Setengah jam kemudian, jatah driver tengah mengendalikan kinerja OH 1518 ini. Dan aku harus menahan nafas kembali, karena metode injak gasnya tergolong malu-malu. Bahkan, dari obrolan dengan asistennya, kumenangkap kesan bahwa sopirnya begitu njlimet soal fuel calculation. Bahkan, katanya, mesin yang sudah di-on-kan dari jam satu siang akan berpengaruh banyak terhadap konsumsi bahan bakar. Wah, jangan-jangan etape Pamanukan-Rembang jadi ajang pengiritan solar?

Baru saja beruneg-uneg dalam hati, Shantika Grey Hi-Deck mencundanginya. Oh me…

It’s sleep time…Berhubung semalam aku hanya tidur dua jam, serta tak ada tontonan pembukaan World Cup 2010 dari televisi berdimensi 14 inchi yang nangkring di langit-langit depan, kini saatnya menikmati ayunan empuk leaf spring chasis OH King ini. Kujulurkan selimut tebal, menepis hawa dingin dari louver AC dengan merek Thermo Air. Kurebahkan jok Alldila yang telah usang ini, meringkuk dalam hangatnya perjalanan di atas bus eksekutif.

Seingatku, aku hanya dua kali terbangun. Pertama di daerah Losari yang sedang direhab jalannya, sehingga jalur barat dipakai bersama untuk dua arah. Pasalnya, penumpang sebelahku membuang badan ke arahku lantaran bus hampir adu muka dengan truk petikemas, saat “The Butterfy” memaksa menyalip spesies yang sama, Kupu-kupu dari Bumi Andalas, ALS. Meski dag dig dug, aku sempat takjub dibuatnya. Wah, nyali besar juga rupanya. Dan yang kedua saat beberapa penumpang turun di Kalibanteng, Semarang. Lain dari itu, benar-benar full kuisi dengan gelaran mimpi-mimpi indah, karena tak lama lagi halaman depan rumah akan segera kupijak.
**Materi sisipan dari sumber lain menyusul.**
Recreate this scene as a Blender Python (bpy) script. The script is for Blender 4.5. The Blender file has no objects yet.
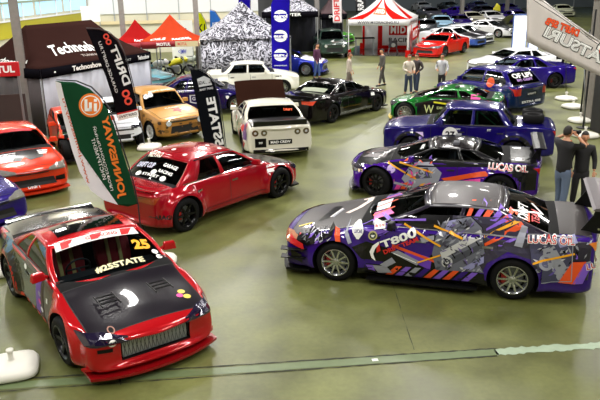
import bpy, bmesh, math, random
from mathutils import Vector, Matrix
from mathutils.bvhtree import BVHTree
random.seed(7)
R = math.radians
sc = bpy.context.scene
COL = sc.collection
# ------------------------------------------------------------------ camera, world, lights, exposure
FPX, PITCH, CAMH, ROLL = 694.0, R(17.8), 4.66, R(-1.0)
cam_d = bpy.data.cameras.new('camera'); cam = bpy.data.objects.new('camera', cam_d); COL.objects.link(cam)
cam_d.sensor_width = 36; cam_d.lens = FPX*36/600; cam_d.clip_end = 400
_fw = Vector((0, math.cos(PITCH), -math.sin(PITCH))); _r = Vector((1, 0, 0)); _u = _r.cross(_fw)
_r2 = _r*math.cos(ROLL)+_u*math.sin(ROLL); _u2 = _u*math.cos(ROLL)-_r*math.sin(ROLL)
cam.matrix_world = Matrix(((_r2.x, _u2.x, -_fw.x, 0), (_r2.y, _u2.y, -_fw.y, 0), (_r2.z, _u2.z, -_fw.z, CAMH), (0, 0, 0, 1)))
sc.camera = cam
sc.view_settings.view_transform = 'Standard'; sc.view_settings.look = 'None'
sc.view_settings.exposure = 0.0; sc.view_settings.gamma = 1.0
w = bpy.data.worlds.new('hall_air'); sc.world = w; w.use_nodes = True
w.node_tree.nodes['Background'].inputs[0].default_value = (.80, .86, 1.0, 1)
w.node_tree.nodes['Background'].inputs[1].default_value = .22
def area(name, loc, sx, sy, power, col=(1, .97, .9), rot=(0, 0, 0)):
    d = bpy.data.lights.new(name, 'AREA'); d.shape = 'RECTANGLE'; d.size = sx; d.size_y = sy; d.energy = power; d.color = col
    o = bpy.data.objects.new(name, d); COL.objects.link(o); o.location = loc; o.rotation_euler = rot; return o
for iy, y in enumerate((1, 9, 18, 28, 40, 55, 75)):
    for x in (-13, -4.5, 4, 13, 24):
        area('hall_lamp', (x+(iy % 2)*1.2, y, 10.5), 0.8, 2.6, 540 if y < 20 else 1050, (1, .97, .92))
area('daylight_window', (-13.5, 22, 6.8), 16, 2.5, 700, (.75, .87, 1), (R(62), 0, R(80)))

# ------------------------------------------------------------------ pixel -> place helpers
def pray(u, v): return _fw*FPX+_r2*(u-300)+_u2*(200-v)
def at(u, v, z=0.0):
    d = pray(u, v); t = (z-CAMH)/d.z; return Vector((d.x*t, d.y*t, z))
def atw(u, v, y):
    d = pray(u, v); t = y/d.y; return Vector((d.x*t, y, CAMH+d.z*t))

# ------------------------------------------------------------------ materials
_M = {}
def hexc(h):
    if not isinstance(h, str): return tuple(h)
    c = [int(h[i:i+2], 16)/255 for i in (0, 2, 4)]
    return tuple(x/12.92 if x <= .04045 else ((x+.055)/1.055)**2.4 for x in c)
def mat(c, rough=.5, metal=0., coat=0., emit=0., spec=.5, alpha=1., noise=0., nscale=8., key=None):
    k = (c, rough, metal, coat, emit, spec, noise, nscale)
    if k in _M: return _M[k]
    m = bpy.data.materials.new('surface'); m.use_nodes = True; nt = m.node_tree; b = nt.nodes['Principled BSDF']
    col = hexc(c)
    b.inputs['Base Color'].default_value = (*col, 1); b.inputs['Roughness'].default_value = rough
    b.inputs['Metallic'].default_value = metal; b.inputs['Coat Weight'].default_value = coat
    b.inputs['Coat Roughness'].default_value = .05; b.inputs['Specular IOR Level'].default_value = spec
    if emit: b.inputs['Emission Color'].default_value = (*col, 1); b.inputs['Emission Strength'].default_value = emit
    tc = nt.nodes.new('ShaderNodeTexCoord'); n = nt.nodes.new('ShaderNodeTexNoise'); n.inputs['Scale'].default_value = nscale
    n.inputs['Detail'].default_value = 5; nt.links.new(tc.outputs['Object'], n.inputs['Vector'])
    mr = nt.nodes.new('ShaderNodeMapRange'); mr.inputs['To Min'].default_value = 1-max(noise, .04); mr.inputs['To Max'].default_value = 1+max(noise, .04)
    nt.links.new(n.outputs['Fac'], mr.inputs['Value'])
    mx = nt.nodes.new('ShaderNodeVectorMath'); mx.operation = 'SCALE'; mx.inputs[0].default_value = col
    nt.links.new(mr.outputs[0], mx.inputs['Scale']); nt.links.new(mx.outputs[0], b.inputs['Base Color'])
    _M[k] = m; return m
def paint(c, rough=.28, metal=.1): return mat(c, rough, metal, .8, 0., .12)
def cloth(c, tr=.4):
    k = ('cloth', c, tr)
    if k in _M: return _M[k]
    m = bpy.data.materials.new('tent_cloth'); m.use_nodes = True; nt = m.node_tree; nt.nodes.clear(); col = hexc(c)
    o = nt.nodes.new('ShaderNodeOutputMaterial'); mx = nt.nodes.new('ShaderNodeMixShader'); d = nt.nodes.new('ShaderNodeBsdfDiffuse'); t = nt.nodes.new('ShaderNodeBsdfTranslucent')
    n = nt.nodes.new('ShaderNodeTexNoise'); n.inputs['Scale'].default_value = 3; mr = nt.nodes.new('ShaderNodeMapRange'); mr.inputs['To Min'].default_value = .88; mr.inputs['To Max'].default_value = 1.1; nt.links.new(n.outputs['Fac'], mr.inputs['Value'])
    v = nt.nodes.new('ShaderNodeVectorMath'); v.operation = 'SCALE'; v.inputs[0].default_value = col; nt.links.new(mr.outputs[0], v.inputs['Scale'])
    nt.links.new(v.outputs[0], d.inputs[0]); nt.links.new(v.outputs[0], t.inputs[0]); mx.inputs[0].default_value = tr
    nt.links.new(d.outputs[0], mx.inputs[1]); nt.links.new(t.outputs[0], mx.inputs[2]); nt.links.new(mx.outputs[0], o.inputs[0]); _M[k] = m; return m
def glass(tint=.25, c=(.6, .7, .75)):
    k = ('glass', tint, c)
    if k in _M: return _M[k]
    m = bpy.data.materials.new('car_glass'); m.use_nodes = True; nt = m.node_tree; nt.nodes.clear()
    o = nt.nodes.new('ShaderNodeOutputMaterial'); mx = nt.nodes.new('ShaderNodeMixShader'); t = nt.nodes.new('ShaderNodeBsdfTransparent')
    g = nt.nodes.new('ShaderNodeBsdfGlossy'); f = nt.nodes.new('ShaderNodeFresnel'); f.inputs['IOR'].default_value = 1.7
    t.inputs['Color'].default_value = (c[0]*tint, c[1]*tint, c[2]*tint, 1); g.inputs['Roughness'].default_value = .04
    nt.links.new(f.outputs[0], mx.inputs[0]); nt.links.new(t.outputs[0], mx.inputs[1]); nt.links.new(g.outputs[0], mx.inputs[2]); nt.links.new(mx.outputs[0], o.inputs[0])
    _M[k] = m; return m
BLACK = mat('080809', .45, spec=.25); RUB = mat('0c0c0d', .75, spec=.2); DARK = mat('0e0e0f', .8, spec=.15); CHROME = mat('d8dade', .12, 1.0); ALU = mat('b9bcc0', .3, .9)
CARBON = mat('120c16', .3, .0, .7, 0, .15, noise=.25, nscale=30); WHITE = mat('f2f2f0', .5); STEEL = mat('8a8d90', .45, .7)

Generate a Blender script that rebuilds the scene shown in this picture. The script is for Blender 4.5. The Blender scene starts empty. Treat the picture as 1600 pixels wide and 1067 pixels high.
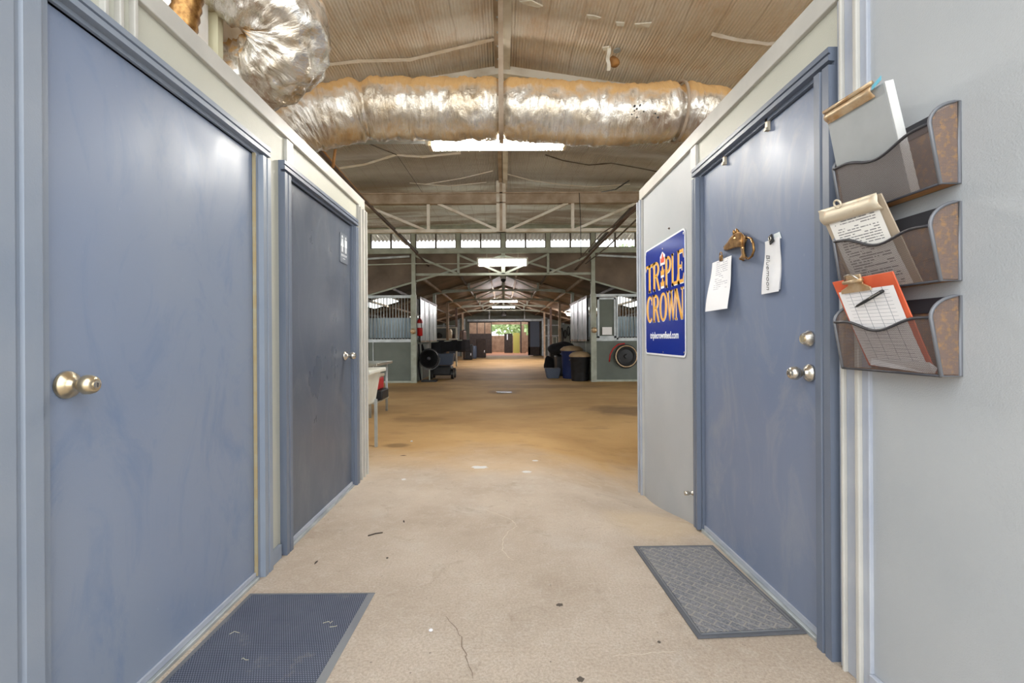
import bpy, bmesh, math, random
from mathutils import Vector, Matrix, noise
random.seed(7)
S = bpy.context.scene
C = S.collection
PI = math.pi
# ------------------------------------------------------------ camera, world, exposure
F = 700.0; CX = 787.0; CY = 530.0; ROLL = 0.006; EYE = 1.12
cam = bpy.data.objects.new('camera', bpy.data.cameras.new('camera')); C.objects.link(cam)
cam.location = (0, 0, EYE); cam.rotation_euler = (PI/2, ROLL, 0)
cam.data.lens = F/1600*36; cam.data.sensor_width = 36
cam.data.shift_x = (800-CX)/1600; cam.data.shift_y = (CY-533.5)/1600
cam.data.clip_start = 0.02
S.camera = cam
S.view_settings.view_transform = 'Standard'; S.view_settings.look = 'None'
S.view_settings.gamma = 1; S.view_settings.use_curve_mapping = False
S.view_settings.exposure = 0.35
W = bpy.data.worlds.new('sky'); S.world = W; W.use_nodes = True
bg = W.node_tree.nodes['Background']; bg.inputs[0].default_value = (0.93, 0.97, 1.0, 1); bg.inputs[1].default_value = 3.0
TUBE_E = 105.0

def W3(px, py, Y):
    """world point seen at pixel (px,py) at depth Y"""
    x = px-CX; y = py-CY
    x, y = x-ROLL*y, y+ROLL*x
    return Vector((x*Y/F, Y, EYE-y*Y/F))

# ------------------------------------------------------------ materials
def lin(c):
    c = c/255.0
    return c/12.92 if c <= 0.04045 else ((c+0.055)/1.055)**2.4
def L(rgb): return (lin(rgb[0]), lin(rgb[1]), lin(rgb[2]), 1)
class NT:
    def __init__(s, m):
        m.use_nodes = True; s.t = m.node_tree; s.n = s.t.nodes; s.l = s.t.links; s.b = s.n['Principled BSDF']
        s.tc = None
    def new(s, ty, **kw):
        n = s.n.new(ty)
        for k, v in kw.items(): setattr(n, k, v)
        return n
    def obj(s):
        if not s.tc: s.tc = s.new('ShaderNodeTexCoord')
        return s.tc.outputs['Object']
    def link(s, a, b): s.l.new(a, b)
    def mapping(s, sc, src=None):
        m = s.new('ShaderNodeMapping'); m.inputs['Scale'].default_value = sc
        s.link(src or s.obj(), m.inputs[0]); return m.outputs[0]
    def noise(s, scale, detail=4, sc=(1,1,1), rough=.55, dist=0, src=None):
        n = s.new('ShaderNodeTexNoise'); n.inputs['Scale'].default_value = scale; n.inputs['Detail'].default_value = detail
        n.inputs['Roughness'].default_value = rough; n.inputs['Distortion'].default_value = dist
        s.link(s.mapping(sc, src), n.inputs['Vector']); return n.outputs[0]
    def ramp(s, f, a, b, ca=(0,0,0,1), cb=(1,1,1,1)):
        r = s.new('ShaderNodeValToRGB'); e = r.color_ramp.elements
        e[0].position = a; e[1].position = b; e[0].color = ca; e[1].color = cb
        s.link(f, r.inputs[0]); return r.outputs[0]
    def mix(s, f, a, b, mode='MIX'):
        m = s.new('ShaderNodeMix', data_type='RGBA', blend_type=mode)
        for i, v in ((0, f), (6, a), (7, b)):
            if isinstance(v, (int, float, tuple)): m.inputs[i].default_value = v
            else: s.link(v, m.inputs[i])
        return m.outputs[2]
    def math(s, op, a, b=0.0, c=None):
        m = s.new('ShaderNodeMath', operation=op)
        for i, v in ((0, a), (1, b), (2, c)):
            if v is None: continue
            if isinstance(v, (int, float)): m.inputs[i].default_value = v
            else: s.link(v, m.inputs[i])
        return m.outputs[0]
    def bump(s, h, strength, dist=0.01):
        b = s.new('ShaderNodeBump'); b.inputs['Strength'].default_value = strength; b.inputs['Distance'].default_value = dist
        s.link(h, b.inputs['Height'])
        prev = s.b.inputs['Normal'].links
        if prev: s.link(prev[0].from_socket, b.inputs['Normal'])
        s.link(b.outputs[0], s.b.inputs['Normal'])
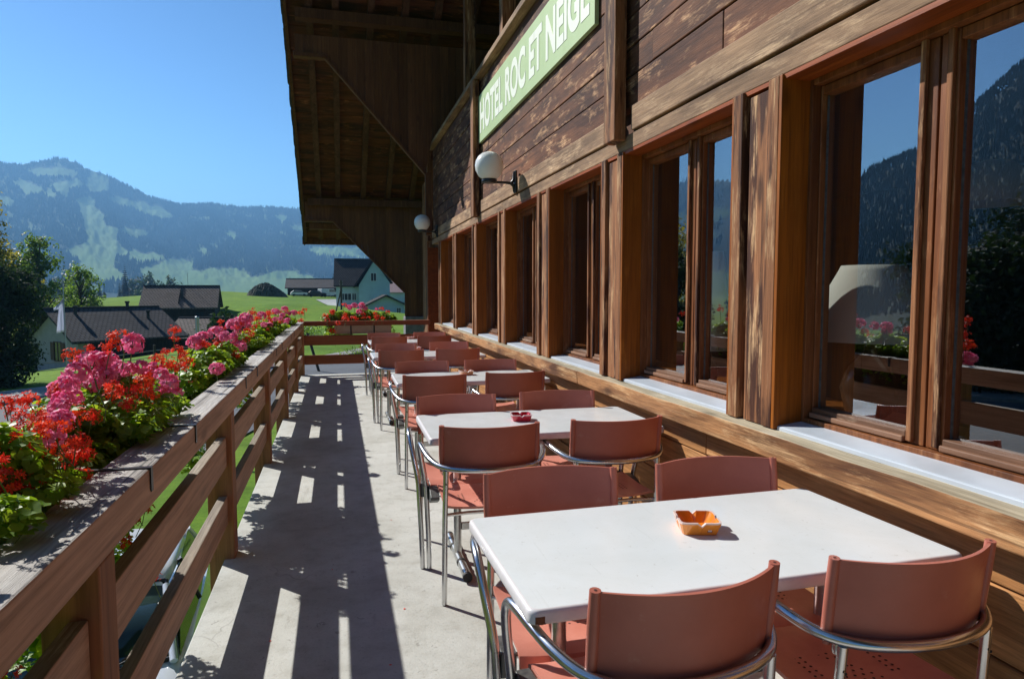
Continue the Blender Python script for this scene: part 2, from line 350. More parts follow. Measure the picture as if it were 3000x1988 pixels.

Indra penglihatan ini terbuka kembali saat lampu kabin dinyalakan. Bus yang mempunyai kecepatan 6 speed ini melakukan “wajib lapor” di kantor pusat Kudus. Dan prasangka burukku menguap saat kutahu Proteus Malang II berhenti di depannya. Tak kukira sebelumnya, ternyata mulai dari Pamanukan hingga Kudus, bus-ku mampu mengimbangi daya jelajah divisi Malang yang kondang akan aksi banternya.

Kukeluarkan gadget lawasku. Yes…di pojok kiri bawah terpampang angka 03.14. Tinggal 1 ¾ jam lagi untuk sampai ke wisma kediaman. Dan kini tawa riang anakku membayang, karena bapaknya dapat menepati janji mengawalnya saat show kolosal dalam rangka menyemarakkan datangnya libur tahun ajaran baru.

Ada satu berkah tersendiri yang kuraup dengan diikutkan Setra Butterfly ini. Sebab aku bisa langsung turun Sulang, kota kecamatan di jalur Rembang-Blora yang dilewati bus-bus Jakarta-Bojonegoro, sekaligus titik penurunan terdekat dari rumahku. Bila saja aku di dalam Proteus, bakal mendapat tambahan kerepotan, karena kudu nyambung, dengan mencari mikrobus dari pasar Rembang untuk menuju Sulang.

Berawal dari ketidakberuntungan, kini aku jadi manusia berkalung nasib baik. Jalanan relatif lancar dan laju bus pun tak perlu dikeluh-kesahi. Aku pun dihinggapi euphoria, “Kupu-Kupu Malam” sungguh-sungguh membawaku terbang melayang, memudahkan jalan mewujudkan ekspektasiku di awal perjalanan.